Problem statement -
Extract, unchanged, every line from the top of the material below through the line with "scene=bpy.context.scene", and no more.

Dataset extract -
======

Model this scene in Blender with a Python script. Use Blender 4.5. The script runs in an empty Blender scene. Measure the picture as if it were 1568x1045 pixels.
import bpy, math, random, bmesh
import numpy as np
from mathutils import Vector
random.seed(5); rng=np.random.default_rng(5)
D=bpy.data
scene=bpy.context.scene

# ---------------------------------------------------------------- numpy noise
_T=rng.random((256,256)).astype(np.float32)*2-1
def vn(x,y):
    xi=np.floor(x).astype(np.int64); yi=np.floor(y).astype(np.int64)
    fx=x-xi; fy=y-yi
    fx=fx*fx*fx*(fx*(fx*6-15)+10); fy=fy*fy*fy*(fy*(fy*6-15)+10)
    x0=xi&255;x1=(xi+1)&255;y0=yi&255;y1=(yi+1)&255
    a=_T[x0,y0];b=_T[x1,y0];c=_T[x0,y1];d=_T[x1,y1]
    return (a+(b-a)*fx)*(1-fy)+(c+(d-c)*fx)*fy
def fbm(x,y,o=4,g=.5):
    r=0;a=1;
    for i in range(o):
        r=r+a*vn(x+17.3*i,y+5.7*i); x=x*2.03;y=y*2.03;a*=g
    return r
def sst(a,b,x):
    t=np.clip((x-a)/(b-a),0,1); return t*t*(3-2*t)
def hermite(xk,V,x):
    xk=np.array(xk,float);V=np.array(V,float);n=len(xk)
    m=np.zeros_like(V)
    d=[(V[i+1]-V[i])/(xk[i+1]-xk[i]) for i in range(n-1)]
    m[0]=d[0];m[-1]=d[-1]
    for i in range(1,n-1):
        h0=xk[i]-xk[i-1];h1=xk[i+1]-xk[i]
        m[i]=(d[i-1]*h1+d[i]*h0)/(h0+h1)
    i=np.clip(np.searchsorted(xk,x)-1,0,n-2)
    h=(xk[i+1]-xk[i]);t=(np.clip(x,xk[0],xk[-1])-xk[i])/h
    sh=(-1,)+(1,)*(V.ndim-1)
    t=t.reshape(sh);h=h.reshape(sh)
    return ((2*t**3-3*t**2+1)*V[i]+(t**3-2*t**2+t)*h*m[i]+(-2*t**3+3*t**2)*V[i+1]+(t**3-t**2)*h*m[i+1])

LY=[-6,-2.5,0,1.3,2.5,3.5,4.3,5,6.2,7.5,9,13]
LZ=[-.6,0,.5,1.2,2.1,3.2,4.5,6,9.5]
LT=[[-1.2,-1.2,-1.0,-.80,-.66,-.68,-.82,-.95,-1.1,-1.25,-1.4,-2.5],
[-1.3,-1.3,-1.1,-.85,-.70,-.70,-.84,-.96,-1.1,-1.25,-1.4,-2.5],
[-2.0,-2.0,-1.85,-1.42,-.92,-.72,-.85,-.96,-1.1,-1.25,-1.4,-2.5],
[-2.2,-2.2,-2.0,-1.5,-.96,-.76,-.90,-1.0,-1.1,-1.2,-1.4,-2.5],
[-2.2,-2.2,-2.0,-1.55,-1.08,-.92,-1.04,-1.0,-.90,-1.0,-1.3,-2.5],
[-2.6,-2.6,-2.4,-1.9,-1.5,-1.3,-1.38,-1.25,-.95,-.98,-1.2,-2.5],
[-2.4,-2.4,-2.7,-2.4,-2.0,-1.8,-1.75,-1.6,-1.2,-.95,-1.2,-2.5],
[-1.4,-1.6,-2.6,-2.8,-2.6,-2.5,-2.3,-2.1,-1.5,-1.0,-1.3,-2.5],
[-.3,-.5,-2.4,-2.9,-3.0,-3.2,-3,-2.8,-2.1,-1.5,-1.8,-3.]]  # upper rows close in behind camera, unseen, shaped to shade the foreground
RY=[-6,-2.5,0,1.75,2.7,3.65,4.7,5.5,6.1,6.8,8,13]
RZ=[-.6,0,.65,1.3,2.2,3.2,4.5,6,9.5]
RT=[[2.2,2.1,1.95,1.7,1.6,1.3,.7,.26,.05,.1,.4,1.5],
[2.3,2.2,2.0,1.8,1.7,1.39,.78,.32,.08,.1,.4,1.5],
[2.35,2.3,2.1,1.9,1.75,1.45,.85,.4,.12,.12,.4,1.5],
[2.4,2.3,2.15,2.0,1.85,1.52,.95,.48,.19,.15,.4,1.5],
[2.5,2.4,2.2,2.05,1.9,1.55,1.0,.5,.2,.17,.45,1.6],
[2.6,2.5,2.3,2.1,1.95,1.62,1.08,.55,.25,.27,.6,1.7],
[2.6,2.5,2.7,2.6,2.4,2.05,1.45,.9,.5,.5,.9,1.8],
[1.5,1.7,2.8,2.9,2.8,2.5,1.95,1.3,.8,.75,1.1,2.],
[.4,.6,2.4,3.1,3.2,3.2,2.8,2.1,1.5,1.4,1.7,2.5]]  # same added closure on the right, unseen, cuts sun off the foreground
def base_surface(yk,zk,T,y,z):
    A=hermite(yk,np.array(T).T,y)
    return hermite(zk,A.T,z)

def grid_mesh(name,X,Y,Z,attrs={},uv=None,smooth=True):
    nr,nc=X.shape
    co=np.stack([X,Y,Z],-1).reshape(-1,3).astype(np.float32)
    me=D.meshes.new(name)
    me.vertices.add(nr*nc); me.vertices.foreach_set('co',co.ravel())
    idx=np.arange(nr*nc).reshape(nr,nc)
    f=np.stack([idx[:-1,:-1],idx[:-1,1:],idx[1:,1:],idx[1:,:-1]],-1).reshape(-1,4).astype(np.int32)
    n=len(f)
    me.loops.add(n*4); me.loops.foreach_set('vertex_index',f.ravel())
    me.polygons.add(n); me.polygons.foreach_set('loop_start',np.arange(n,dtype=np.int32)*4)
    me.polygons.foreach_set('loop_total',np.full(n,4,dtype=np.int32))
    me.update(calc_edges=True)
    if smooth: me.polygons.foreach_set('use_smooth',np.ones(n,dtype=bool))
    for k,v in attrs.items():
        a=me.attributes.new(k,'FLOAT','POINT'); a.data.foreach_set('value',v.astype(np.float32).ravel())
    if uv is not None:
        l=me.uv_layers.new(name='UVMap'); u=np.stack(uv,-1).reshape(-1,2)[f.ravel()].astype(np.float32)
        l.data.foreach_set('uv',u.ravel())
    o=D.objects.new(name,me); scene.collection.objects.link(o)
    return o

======

Worked answer -
Model this scene in Blender with a Python script. Use Blender 4.5. The script runs in an empty Blender scene. Measure the picture as if it were 1568x1045 pixels.
import bpy, math, random, bmesh
import numpy as np
from mathutils import Vector
random.seed(5); rng=np.random.default_rng(5)
D=bpy.data
scene=bpy.context.scene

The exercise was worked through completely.